Aim — Output, with no changes, the span of lines that opens with the line containing "vscale=22, bump=.3, bscale=120)" and closes with the last line.

Provided material —
____

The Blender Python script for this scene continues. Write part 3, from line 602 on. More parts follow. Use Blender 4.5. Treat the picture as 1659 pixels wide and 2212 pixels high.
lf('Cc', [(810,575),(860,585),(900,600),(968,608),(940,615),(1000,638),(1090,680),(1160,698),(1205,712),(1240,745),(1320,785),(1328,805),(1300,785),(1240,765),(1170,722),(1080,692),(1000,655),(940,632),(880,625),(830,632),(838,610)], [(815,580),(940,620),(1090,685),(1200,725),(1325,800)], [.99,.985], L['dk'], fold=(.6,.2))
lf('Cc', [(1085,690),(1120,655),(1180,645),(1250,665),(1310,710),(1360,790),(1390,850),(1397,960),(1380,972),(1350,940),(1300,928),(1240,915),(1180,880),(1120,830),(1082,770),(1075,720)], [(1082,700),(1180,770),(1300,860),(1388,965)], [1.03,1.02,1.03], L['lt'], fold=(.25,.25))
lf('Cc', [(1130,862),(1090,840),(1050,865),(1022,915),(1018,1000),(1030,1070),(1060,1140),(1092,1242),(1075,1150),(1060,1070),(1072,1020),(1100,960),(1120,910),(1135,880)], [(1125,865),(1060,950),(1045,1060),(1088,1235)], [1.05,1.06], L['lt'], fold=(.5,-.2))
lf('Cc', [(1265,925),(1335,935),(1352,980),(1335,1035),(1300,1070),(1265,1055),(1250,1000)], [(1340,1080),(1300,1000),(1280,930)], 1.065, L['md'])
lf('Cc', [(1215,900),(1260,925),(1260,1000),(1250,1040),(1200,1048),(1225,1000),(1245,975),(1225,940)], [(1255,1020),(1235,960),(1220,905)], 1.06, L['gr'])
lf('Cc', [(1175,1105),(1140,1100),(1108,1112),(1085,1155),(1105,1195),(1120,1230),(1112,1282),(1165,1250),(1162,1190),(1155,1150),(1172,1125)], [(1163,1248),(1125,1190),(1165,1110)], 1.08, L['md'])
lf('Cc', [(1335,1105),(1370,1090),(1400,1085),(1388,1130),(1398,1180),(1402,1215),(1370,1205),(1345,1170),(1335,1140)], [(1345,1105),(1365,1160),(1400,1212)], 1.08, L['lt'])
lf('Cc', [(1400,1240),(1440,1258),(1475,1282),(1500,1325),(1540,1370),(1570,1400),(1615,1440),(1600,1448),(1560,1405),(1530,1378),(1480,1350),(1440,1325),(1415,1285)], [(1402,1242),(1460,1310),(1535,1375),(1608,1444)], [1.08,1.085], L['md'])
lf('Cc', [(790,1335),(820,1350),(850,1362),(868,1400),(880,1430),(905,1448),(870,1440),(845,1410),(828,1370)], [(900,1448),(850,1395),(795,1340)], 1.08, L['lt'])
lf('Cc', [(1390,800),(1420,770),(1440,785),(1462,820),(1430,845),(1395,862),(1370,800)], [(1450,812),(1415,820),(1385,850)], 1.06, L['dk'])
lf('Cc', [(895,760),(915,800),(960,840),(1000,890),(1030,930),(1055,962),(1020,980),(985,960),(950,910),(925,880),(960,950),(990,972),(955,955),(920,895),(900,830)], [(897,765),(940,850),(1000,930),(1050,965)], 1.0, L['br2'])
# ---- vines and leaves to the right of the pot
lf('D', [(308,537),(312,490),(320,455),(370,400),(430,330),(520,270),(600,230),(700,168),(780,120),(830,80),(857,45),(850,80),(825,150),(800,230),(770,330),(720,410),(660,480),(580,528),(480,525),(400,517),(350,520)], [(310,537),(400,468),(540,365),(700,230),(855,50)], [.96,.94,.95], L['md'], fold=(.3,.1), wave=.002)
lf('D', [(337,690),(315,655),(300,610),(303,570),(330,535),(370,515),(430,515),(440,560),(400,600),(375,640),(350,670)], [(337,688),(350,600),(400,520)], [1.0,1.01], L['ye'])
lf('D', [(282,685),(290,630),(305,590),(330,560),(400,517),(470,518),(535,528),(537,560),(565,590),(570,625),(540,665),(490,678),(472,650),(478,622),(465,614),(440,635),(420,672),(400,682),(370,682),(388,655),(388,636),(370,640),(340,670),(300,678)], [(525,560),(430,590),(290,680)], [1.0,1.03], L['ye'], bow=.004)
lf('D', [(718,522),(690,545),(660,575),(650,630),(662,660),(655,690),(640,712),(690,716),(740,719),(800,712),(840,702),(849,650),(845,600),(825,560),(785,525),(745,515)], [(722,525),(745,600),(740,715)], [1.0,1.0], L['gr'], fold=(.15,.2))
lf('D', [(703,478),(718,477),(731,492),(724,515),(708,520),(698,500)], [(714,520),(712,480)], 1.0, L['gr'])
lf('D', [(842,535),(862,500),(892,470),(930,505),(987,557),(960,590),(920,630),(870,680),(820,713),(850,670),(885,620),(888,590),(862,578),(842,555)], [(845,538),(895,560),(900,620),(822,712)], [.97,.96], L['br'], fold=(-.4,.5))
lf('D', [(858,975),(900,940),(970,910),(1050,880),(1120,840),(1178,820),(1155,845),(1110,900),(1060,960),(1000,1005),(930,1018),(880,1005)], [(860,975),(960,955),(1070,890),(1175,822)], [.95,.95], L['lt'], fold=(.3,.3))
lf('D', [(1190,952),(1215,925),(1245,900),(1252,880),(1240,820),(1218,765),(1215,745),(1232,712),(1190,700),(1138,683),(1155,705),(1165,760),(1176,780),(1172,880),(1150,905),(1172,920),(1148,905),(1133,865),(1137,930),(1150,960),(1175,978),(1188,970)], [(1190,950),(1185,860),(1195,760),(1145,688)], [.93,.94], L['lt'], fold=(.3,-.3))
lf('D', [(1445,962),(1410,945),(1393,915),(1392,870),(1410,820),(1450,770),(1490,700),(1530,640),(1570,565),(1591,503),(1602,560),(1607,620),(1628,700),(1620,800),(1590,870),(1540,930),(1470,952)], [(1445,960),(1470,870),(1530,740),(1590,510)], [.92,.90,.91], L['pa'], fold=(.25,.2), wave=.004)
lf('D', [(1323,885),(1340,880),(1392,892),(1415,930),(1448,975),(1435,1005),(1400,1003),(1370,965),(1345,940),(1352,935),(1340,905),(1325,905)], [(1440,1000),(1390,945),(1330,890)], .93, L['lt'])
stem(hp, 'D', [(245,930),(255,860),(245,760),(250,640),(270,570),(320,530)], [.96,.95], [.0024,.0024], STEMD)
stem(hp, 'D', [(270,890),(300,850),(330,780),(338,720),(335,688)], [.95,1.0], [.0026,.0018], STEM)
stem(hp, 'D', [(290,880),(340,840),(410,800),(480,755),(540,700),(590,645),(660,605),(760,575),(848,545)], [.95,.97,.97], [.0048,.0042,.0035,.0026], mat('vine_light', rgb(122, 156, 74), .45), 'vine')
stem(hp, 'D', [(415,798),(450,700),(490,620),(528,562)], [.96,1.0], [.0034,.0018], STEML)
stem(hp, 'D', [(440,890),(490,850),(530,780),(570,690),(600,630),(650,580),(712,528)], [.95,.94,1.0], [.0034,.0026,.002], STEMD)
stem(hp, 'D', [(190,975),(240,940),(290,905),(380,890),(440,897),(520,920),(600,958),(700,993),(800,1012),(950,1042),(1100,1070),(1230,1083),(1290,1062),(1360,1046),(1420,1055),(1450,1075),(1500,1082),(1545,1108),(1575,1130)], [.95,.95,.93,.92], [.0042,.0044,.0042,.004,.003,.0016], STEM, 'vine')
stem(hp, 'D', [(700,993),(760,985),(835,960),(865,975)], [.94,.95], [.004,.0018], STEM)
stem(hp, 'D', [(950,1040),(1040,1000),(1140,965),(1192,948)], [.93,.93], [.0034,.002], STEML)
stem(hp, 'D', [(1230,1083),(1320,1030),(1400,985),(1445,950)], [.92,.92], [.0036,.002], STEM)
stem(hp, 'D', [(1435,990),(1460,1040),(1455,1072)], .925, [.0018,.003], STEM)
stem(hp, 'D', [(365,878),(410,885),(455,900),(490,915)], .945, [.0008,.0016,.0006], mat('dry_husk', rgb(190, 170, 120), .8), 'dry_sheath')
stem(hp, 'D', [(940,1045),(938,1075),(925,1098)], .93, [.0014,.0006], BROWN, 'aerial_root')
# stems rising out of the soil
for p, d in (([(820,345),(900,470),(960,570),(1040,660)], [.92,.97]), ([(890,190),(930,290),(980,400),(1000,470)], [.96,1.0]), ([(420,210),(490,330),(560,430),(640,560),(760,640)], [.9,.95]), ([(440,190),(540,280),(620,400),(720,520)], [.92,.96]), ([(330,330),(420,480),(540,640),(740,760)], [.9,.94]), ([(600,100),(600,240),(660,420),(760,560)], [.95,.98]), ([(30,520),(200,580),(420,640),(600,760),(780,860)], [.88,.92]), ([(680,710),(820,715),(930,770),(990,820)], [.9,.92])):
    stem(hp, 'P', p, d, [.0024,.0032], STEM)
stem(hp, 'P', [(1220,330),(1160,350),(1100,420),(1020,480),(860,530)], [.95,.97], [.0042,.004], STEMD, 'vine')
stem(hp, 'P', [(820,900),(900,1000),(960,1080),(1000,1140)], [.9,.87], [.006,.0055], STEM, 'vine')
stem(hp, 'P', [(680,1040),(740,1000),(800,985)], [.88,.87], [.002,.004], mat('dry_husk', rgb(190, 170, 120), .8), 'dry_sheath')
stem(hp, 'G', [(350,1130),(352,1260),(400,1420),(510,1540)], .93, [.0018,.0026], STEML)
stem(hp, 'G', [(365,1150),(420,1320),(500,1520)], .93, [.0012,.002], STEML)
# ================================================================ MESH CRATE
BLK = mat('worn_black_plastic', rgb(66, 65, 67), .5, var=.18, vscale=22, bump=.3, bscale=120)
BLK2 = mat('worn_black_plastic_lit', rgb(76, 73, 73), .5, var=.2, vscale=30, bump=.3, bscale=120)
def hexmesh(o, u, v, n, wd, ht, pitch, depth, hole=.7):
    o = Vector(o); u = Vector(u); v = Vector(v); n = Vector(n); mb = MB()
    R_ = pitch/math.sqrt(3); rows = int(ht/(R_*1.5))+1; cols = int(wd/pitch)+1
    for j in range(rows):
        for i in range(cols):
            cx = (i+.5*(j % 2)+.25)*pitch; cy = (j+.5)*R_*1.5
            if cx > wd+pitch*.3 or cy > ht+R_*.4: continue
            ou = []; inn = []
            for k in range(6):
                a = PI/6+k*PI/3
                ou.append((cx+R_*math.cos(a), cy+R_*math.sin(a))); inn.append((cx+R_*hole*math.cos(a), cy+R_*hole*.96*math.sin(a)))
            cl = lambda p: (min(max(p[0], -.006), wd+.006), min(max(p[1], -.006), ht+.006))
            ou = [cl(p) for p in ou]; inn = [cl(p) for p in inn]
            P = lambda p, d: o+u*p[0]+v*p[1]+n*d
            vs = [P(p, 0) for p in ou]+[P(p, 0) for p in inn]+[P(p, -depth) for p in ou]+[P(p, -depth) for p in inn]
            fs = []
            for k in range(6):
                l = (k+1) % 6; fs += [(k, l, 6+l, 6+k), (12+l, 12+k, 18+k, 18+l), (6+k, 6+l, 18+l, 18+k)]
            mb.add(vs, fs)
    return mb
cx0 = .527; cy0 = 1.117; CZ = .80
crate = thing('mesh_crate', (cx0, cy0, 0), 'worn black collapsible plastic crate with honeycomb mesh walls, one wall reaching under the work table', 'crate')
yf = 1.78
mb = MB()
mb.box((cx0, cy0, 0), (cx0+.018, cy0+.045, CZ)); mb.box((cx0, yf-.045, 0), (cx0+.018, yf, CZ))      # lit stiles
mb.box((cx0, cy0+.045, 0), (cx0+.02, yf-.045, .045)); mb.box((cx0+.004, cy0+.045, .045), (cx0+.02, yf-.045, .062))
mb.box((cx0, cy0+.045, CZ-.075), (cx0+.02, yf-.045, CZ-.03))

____

Correct answer —
BLK = mat('worn_black_plastic', rgb(66, 65, 67), .5, var=.18, vscale=22, bump=.3, bscale=120)
BLK2 = mat('worn_black_plastic_lit', rgb(76, 73, 73), .5, var=.2, vscale=30, bump=.3, bscale=120)
def hexmesh(o, u, v, n, wd, ht, pitch, depth, hole=.7):
    o = Vector(o); u = Vector(u); v = Vector(v); n = Vector(n); mb = MB()
    R_ = pitch/math.sqrt(3); rows = int(ht/(R_*1.5))+1; cols = int(wd/pitch)+1
    for j in range(rows):
        for i in range(cols):
            cx = (i+.5*(j % 2)+.25)*pitch; cy = (j+.5)*R_*1.5
            if cx > wd+pitch*.3 or cy > ht+R_*.4: continue
            ou = []; inn = []
            for k in range(6):
                a = PI/6+k*PI/3
                ou.append((cx+R_*math.cos(a), cy+R_*math.sin(a))); inn.append((cx+R_*hole*math.cos(a), cy+R_*hole*.96*math.sin(a)))
            cl = lambda p: (min(max(p[0], -.006), wd+.006), min(max(p[1], -.006), ht+.006))
            ou = [cl(p) for p in ou]; inn = [cl(p) for p in inn]
            P = lambda p, d: o+u*p[0]+v*p[1]+n*d
            vs = [P(p, 0) for p in ou]+[P(p, 0) for p in inn]+[P(p, -depth) for p in ou]+[P(p, -depth) for p in inn]
            fs = []
            for k in range(6):
                l = (k+1) % 6; fs += [(k, l, 6+l, 6+k), (12+l, 12+k, 18+k, 18+l), (6+k, 6+l, 18+l, 18+k)]
            mb.add(vs, fs)
    return mb
cx0 = .527; cy0 = 1.117; CZ = .80
crate = thing('mesh_crate', (cx0, cy0, 0), 'worn black collapsible plastic crate with honeycomb mesh walls, one wall reaching under the work table', 'crate')
yf = 1.78
mb = MB()
mb.box((cx0, cy0, 0), (cx0+.018, cy0+.045, CZ)); mb.box((cx0, yf-.045, 0), (cx0+.018, yf, CZ))      # lit stiles
mb.box((cx0, cy0+.045, 0), (cx0+.02, yf-.045, .045)); mb.box((cx0+.004, cy0+.045, .045), (cx0+.02, yf-.045, .062))
mb.box((cx0, cy0+.045, CZ-.075), (cx0+.02, yf-.045, CZ-.03))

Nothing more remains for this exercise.